Housing

NEW LANARK VILLAGE HOUSING


General Information

When David Dale and his partner, Sir Richard Arkwright, took the decision to build their new cotton mills at New Lanark, commuting to work was unheard of. Thus, Dale had to provide Housing for the entire workforce and such an undertaking was going to be far from easy to complete.
According to the O.S.A., written in 1795, a workforce of 90 stonemasons, joiners and labourers had been “working for a total of 10 years to complete the mills and the houses”. This length of time reflects the relative isolation of the site and the difficulty of construction so close to the River Clyde.
Tall tenements were the obvious solution to the shortage of building room and the imposing stone-built tenements with their rows of small-paned windows are classic examples of rural, industrial architecture.
The masons were faced with an additional problem - the contours of the land in the river valley meant that the tenements had to have at least one floor under street level, with windows facing the south only.
The stonework is a style known as “random rubble”. The locally quarried sandstone was not cut into regular blocks, but instead the natural shapes of the stones were used at random, something similar to a dry-stone dyke.
Roofing was initially of thatch but this was quickly replaced by slate roofs as such roofing was found to be far less prone to catching fire.

The earliest houses appear to have been at Caithness Row and then the housing closest to the mills may have been added in order, hence Double Row, Wee Row, Long Row and Braxfield Row.

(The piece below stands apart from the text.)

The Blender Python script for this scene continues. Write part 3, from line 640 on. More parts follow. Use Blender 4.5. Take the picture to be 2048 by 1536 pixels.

In addition to the rows of tenements designed to house the village workers, two detached houses were also constructed. One of these was used by Dale when he stayed in the village; the other may have been occupied by James Dale, a half-brother of David Dale, whom the latter employed to manage the mills on his behalf. Later both houses were used by successive managers, the most famous of which was Robert Owen, who took up residency in the house which now bears his name today.